The drawing shows a skateboarder moving at 6.88 m/s along a horizontal section of a track that is slanted upward by 37.3 ° above the horizontal at its end, which is 0.741 m above the ground. When she leaves the track, she follows the characteristic path of projectile motion. Ignoring friction and air resistance, find the maximum height H to which she rises above the end of the track.
To find the maximum height to which the skateboarder rises above the end of the track, we can use the principles of projectile motion. Here's the step-by-step explanation on how to solve this problem:
1. Break down the initial velocity of the skateboarder into its horizontal and vertical components. The horizontal component (Vx) remains constant throughout the motion, while the vertical component (Vy) changes due to gravity.
Vx = V * cos(theta)
Vy = V * sin(theta)
In this case, the initial velocity (V) is given as 6.88 m/s, and the angle (theta) is given as 37.3°.
Vx = 6.88 m/s * cos(37.3°)
= 5.45 m/s
Vy = 6.88 m/s * sin(37.3°)
= 4.09 m/s
2. Determine the time it takes for the skateboarder to reach the highest point of their trajectory. We can use the vertical component of velocity and the acceleration due to gravity.

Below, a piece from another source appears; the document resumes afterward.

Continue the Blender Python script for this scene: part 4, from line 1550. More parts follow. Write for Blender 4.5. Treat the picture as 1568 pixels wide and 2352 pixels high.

Use the equation: Vy = Vo + a*t
Where Vy is the final vertical velocity at the highest point (0 m/s), Vo is the initial vertical velocity (4.09 m/s), a is the acceleration due to gravity (-9.8 m/s^2), and t is the time.
0 = 4.09 m/s + (-9.8 m/s^2) * t
Solving for t gives:
t = 0.418 seconds
3. Calculate the maximum height (H) using the vertical component of velocity and the time.
Use the equation: H = Vy * t + (1/2) * a * t^2
Where H is the maximum height, Vy is the initial vertical velocity (4.09 m/s), t is the time (0.418 seconds), and a is the acceleration due to gravity (-9.8 m/s^2).
H = 4.09 m/s * 0.418 s + (1/2) * (-9.8 m/s^2) * (0.418 s)^2
Simplifying the equation gives:
H = 0.876 meters
Therefore, the maximum height to which the skateboarder rises above the end of the track is approximately 0.876 meters.